● WHAT NEEDS TO BE DONE: Copy the data precisely, character for character, and leave out every picture.

— start —

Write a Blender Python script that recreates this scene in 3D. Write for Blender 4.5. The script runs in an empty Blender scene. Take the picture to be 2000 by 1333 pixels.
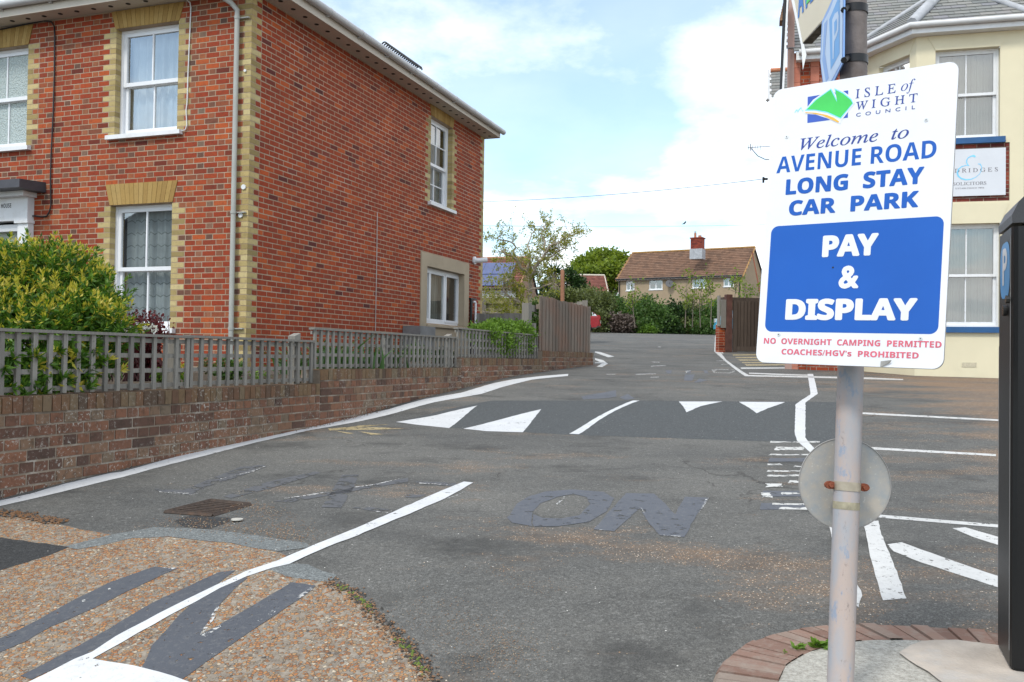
import bpy, bmesh, math, random
import numpy as np
from mathutils import Vector, Matrix, noise
random.seed(11); RNG = np.random.default_rng(11)
S = bpy.context.scene
COL = S.collection
R = math.radians

# ------------------------------------------------------------------ camera
F, CX, CY = 1780.0, 1000.0, 666.5          # focal length and centre in photo pixels (2000 x 1333)
EZ, PITCH, ROLL = 1.5, R(1.06), 0.014
EYE = Vector((0, 0, EZ))
_R0 = Vector((1, 0, 0)); _U0 = Vector((0, -math.sin(PITCH), math.cos(PITCH)))
FW = Vector((0, math.cos(PITCH), math.sin(PITCH)))
CR = _R0 * math.cos(ROLL) + _U0 * math.sin(ROLL)
CU = -_R0 * math.sin(ROLL) + _U0 * math.cos(ROLL)
cam = bpy.data.cameras.new("camera"); co = bpy.data.objects.new("camera", cam); COL.objects.link(co)
cam.sensor_width = 36; cam.sensor_fit = 'HORIZONTAL'; cam.lens = F / 2000 * 36
cam.clip_start = 0.05; cam.clip_end = 2000
m3 = Matrix((CR, CU, -FW)).transposed(); co.matrix_world = Matrix.Translation(EYE) @ m3.to_4x4()
S.camera = co

# ------------------------------------------------------------------ world, sun, exposure
S.view_settings.view_transform = 'Standard'; S.view_settings.look = 'None'
S.view_settings.exposure = 0.36; S.view_settings.gamma = 1
SUN_EL, SUN_AZ = R(50), R(215)             # azimuth clockwise from +Y: behind the camera, to the left
W = bpy.data.worlds.new("World"); S.world = W; W.use_nodes = True
nt = W.node_tree; nt.nodes.clear()
def wn(t, **k):
    n = nt.nodes.new(t)
    for a, b in k.items(): setattr(n, a, b)
    return n
sky = wn('ShaderNodeTexSky', sky_type='NISHITA', sun_disc=False, sun_elevation=SUN_EL, sun_rotation=SUN_AZ, air_density=1.0, dust_density=0.6, ozone_density=2.0)
tc = wn('ShaderNodeTexCoord'); sx = wn('ShaderNodeSeparateXYZ'); nt.links.new(tc.outputs['Generated'], sx.inputs[0])
zc = wn('ShaderNodeMath', operation='MAXIMUM'); nt.links.new(sx.outputs[2], zc.inputs[0]); zc.inputs[1].default_value = 0.0
za = wn('ShaderNodeMath', operation='ADD'); nt.links.new(zc.outputs[0], za.inputs[0]); za.inputs[1].default_value = 0.16
dx = wn('ShaderNodeMath', operation='DIVIDE'); nt.links.new(sx.outputs[0], dx.inputs[0]); nt.links.new(za.outputs[0], dx.inputs[1])
dy = wn('ShaderNodeMath', operation='DIVIDE'); nt.links.new(sx.outputs[1], dy.inputs[0]); nt.links.new(za.outputs[0], dy.inputs[1])
cb = wn('ShaderNodeCombineXYZ'); nt.links.new(dx.outputs[0], cb.inputs[0]); nt.links.new(dy.outputs[0], cb.inputs[1])
mp = wn('ShaderNodeMapping'); mp.inputs['Location'].default_value = (16.729, 9.527, 0.3); mp.inputs['Scale'].default_value = (0.9, 0.75, 1); nt.links.new(cb.outputs[0], mp.inputs[0])
n1 = wn('ShaderNodeTexNoise'); n1.inputs['Scale'].default_value = 1.15; n1.inputs['Detail'].default_value = 9; n1.inputs['Roughness'].default_value = 0.56; nt.links.new(mp.outputs[0], n1.inputs['Vector'])
cr = wn('ShaderNodeValToRGB'); cr.color_ramp.elements[0].position = 0.43; cr.color_ramp.elements[1].position = 0.57
cr.color_ramp.elements[0].color = (0.25, 0.25, 0.25, 1); cr.color_ramp.elements[1].color = (1, 1, 1, 1); nt.links.new(n1.outputs[0], cr.inputs[0])
n2 = wn('ShaderNodeTexNoise'); n2.inputs['Scale'].default_value = 3.0; n2.inputs['Detail'].default_value = 5; nt.links.new(mp.outputs[0], n2.inputs['Vector'])
cc = wn('ShaderNodeValToRGB'); cc.color_ramp.elements[0].position = 0.35; cc.color_ramp.elements[1].position = 0.65
cc.color_ramp.elements[0].color = (7.0, 7.5, 8.0, 1); cc.color_ramp.elements[1].color = (9.6, 9.6, 9.6, 1); nt.links.new(n2.outputs[0], cc.inputs[0])
mx = wn('ShaderNodeMix', data_type='RGBA'); nt.links.new(cr.outputs[0], mx.inputs['Factor']); ml = wn('ShaderNodeMix', data_type='RGBA', blend_type='MULTIPLY'); ml.inputs['Factor'].default_value = 1; ml.inputs['B'].default_value = (1.0, 1.22, 1.25, 1)
nt.links.new(sky.outputs[0], ml.inputs['A']); nt.links.new(ml.outputs['Result'], mx.inputs['A']); nt.links.new(cc.outputs[0], mx.inputs['B'])
bg = wn('ShaderNodeBackground'); bg.inputs[1].default_value = 0.15; nt.links.new(mx.outputs['Result'], bg.inputs[0])
wo = wn('ShaderNodeOutputWorld'); nt.links.new(bg.outputs[0], wo.inputs[0])
sl = bpy.data.lights.new("sun", 'SUN'); sl.energy = 1.9; sl.angle = R(11); sl.color = (1, 0.96, 0.88)
so = bpy.data.objects.new("sun", sl); COL.objects.link(so)
sd = Vector((math.sin(SUN_AZ) * math.cos(SUN_EL), math.cos(SUN_AZ) * math.cos(SUN_EL), math.sin(SUN_EL)))
so.rotation_euler = sd.to_track_quat('Z', 'Y').to_euler(); so.location = sd * 60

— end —

● COMPLETED TASK:
Write a Blender Python script that recreates this scene in 3D. Write for Blender 4.5. The script runs in an empty Blender scene. Take the picture to be 2000 by 1333 pixels.
import bpy, bmesh, math, random
import numpy as np
from mathutils import Vector, Matrix, noise
random.seed(11); RNG = np.random.default_rng(11)
S = bpy.context.scene
COL = S.collection
R = math.radians

# ------------------------------------------------------------------ camera
F, CX, CY = 1780.0, 1000.0, 666.5          # focal length and centre in photo pixels (2000 x 1333)
EZ, PITCH, ROLL = 1.5, R(1.06), 0.014
EYE = Vector((0, 0, EZ))
_R0 = Vector((1, 0, 0)); _U0 = Vector((0, -math.sin(PITCH), math.cos(PITCH)))
FW = Vector((0, math.cos(PITCH), math.sin(PITCH)))
CR = _R0 * math.cos(ROLL) + _U0 * math.sin(ROLL)
CU = -_R0 * math.sin(ROLL) + _U0 * math.cos(ROLL)
cam = bpy.data.cameras.new("camera"); co = bpy.data.objects.new("camera", cam); COL.objects.link(co)
cam.sensor_width = 36; cam.sensor_fit = 'HORIZONTAL'; cam.lens = F / 2000 * 36
cam.clip_start = 0.05; cam.clip_end = 2000
m3 = Matrix((CR, CU, -FW)).transposed(); co.matrix_world = Matrix.Translation(EYE) @ m3.to_4x4()
S.camera = co

# ------------------------------------------------------------------ world, sun, exposure
S.view_settings.view_transform = 'Standard'; S.view_settings.look = 'None'
S.view_settings.exposure = 0.36; S.view_settings.gamma = 1
SUN_EL, SUN_AZ = R(50), R(215)             # azimuth clockwise from +Y: behind the camera, to the left
W = bpy.data.worlds.new("World"); S.world = W; W.use_nodes = True
nt = W.node_tree; nt.nodes.clear()
def wn(t, **k):
    n = nt.nodes.new(t)
    for a, b in k.items(): setattr(n, a, b)
    return n
sky = wn('ShaderNodeTexSky', sky_type='NISHITA', sun_disc=False, sun_elevation=SUN_EL, sun_rotation=SUN_AZ, air_density=1.0, dust_density=0.6, ozone_density=2.0)
tc = wn('ShaderNodeTexCoord'); sx = wn('ShaderNodeSeparateXYZ'); nt.links.new(tc.outputs['Generated'], sx.inputs[0])
zc = wn('ShaderNodeMath', operation='MAXIMUM'); nt.links.new(sx.outputs[2], zc.inputs[0]); zc.inputs[1].default_value = 0.0
za = wn('ShaderNodeMath', operation='ADD'); nt.links.new(zc.outputs[0], za.inputs[0]); za.inputs[1].default_value = 0.16
dx = wn('ShaderNodeMath', operation='DIVIDE'); nt.links.new(sx.outputs[0], dx.inputs[0]); nt.links.new(za.outputs[0], dx.inputs[1])
dy = wn('ShaderNodeMath', operation='DIVIDE'); nt.links.new(sx.outputs[1], dy.inputs[0]); nt.links.new(za.outputs[0], dy.inputs[1])
cb = wn('ShaderNodeCombineXYZ'); nt.links.new(dx.outputs[0], cb.inputs[0]); nt.links.new(dy.outputs[0], cb.inputs[1])
mp = wn('ShaderNodeMapping'); mp.inputs['Location'].default_value = (16.729, 9.527, 0.3); mp.inputs['Scale'].default_value = (0.9, 0.75, 1); nt.links.new(cb.outputs[0], mp.inputs[0])
n1 = wn('ShaderNodeTexNoise'); n1.inputs['Scale'].default_value = 1.15; n1.inputs['Detail'].default_value = 9; n1.inputs['Roughness'].default_value = 0.56; nt.links.new(mp.outputs[0], n1.inputs['Vector'])
cr = wn('ShaderNodeValToRGB'); cr.color_ramp.elements[0].position = 0.43; cr.color_ramp.elements[1].position = 0.57
cr.color_ramp.elements[0].color = (0.25, 0.25, 0.25, 1); cr.color_ramp.elements[1].color = (1, 1, 1, 1); nt.links.new(n1.outputs[0], cr.inputs[0])
n2 = wn('ShaderNodeTexNoise'); n2.inputs['Scale'].default_value = 3.0; n2.inputs['Detail'].default_value = 5; nt.links.new(mp.outputs[0], n2.inputs['Vector'])
cc = wn('ShaderNodeValToRGB'); cc.color_ramp.elements[0].position = 0.35; cc.color_ramp.elements[1].position = 0.65
cc.color_ramp.elements[0].color = (7.0, 7.5, 8.0, 1); cc.color_ramp.elements[1].color = (9.6, 9.6, 9.6, 1); nt.links.new(n2.outputs[0], cc.inputs[0])
mx = wn('ShaderNodeMix', data_type='RGBA'); nt.links.new(cr.outputs[0], mx.inputs['Factor']); ml = wn('ShaderNodeMix', data_type='RGBA', blend_type='MULTIPLY'); ml.inputs['Factor'].default_value = 1; ml.inputs['B'].default_value = (1.0, 1.22, 1.25, 1)
nt.links.new(sky.outputs[0], ml.inputs['A']); nt.links.new(ml.outputs['Result'], mx.inputs['A']); nt.links.new(cc.outputs[0], mx.inputs['B'])
bg = wn('ShaderNodeBackground'); bg.inputs[1].default_value = 0.15; nt.links.new(mx.outputs['Result'], bg.inputs[0])
wo = wn('ShaderNodeOutputWorld'); nt.links.new(bg.outputs[0], wo.inputs[0])
sl = bpy.data.lights.new("sun", 'SUN'); sl.energy = 1.9; sl.angle = R(11); sl.color = (1, 0.96, 0.88)
so = bpy.data.objects.new("sun", sl); COL.objects.link(so)
sd = Vector((math.sin(SUN_AZ) * math.cos(SUN_EL), math.cos(SUN_AZ) * math.cos(SUN_EL), math.sin(SUN_EL)))
so.rotation_euler = sd.to_track_quat('Z', 'Y').to_euler(); so.location = sd * 60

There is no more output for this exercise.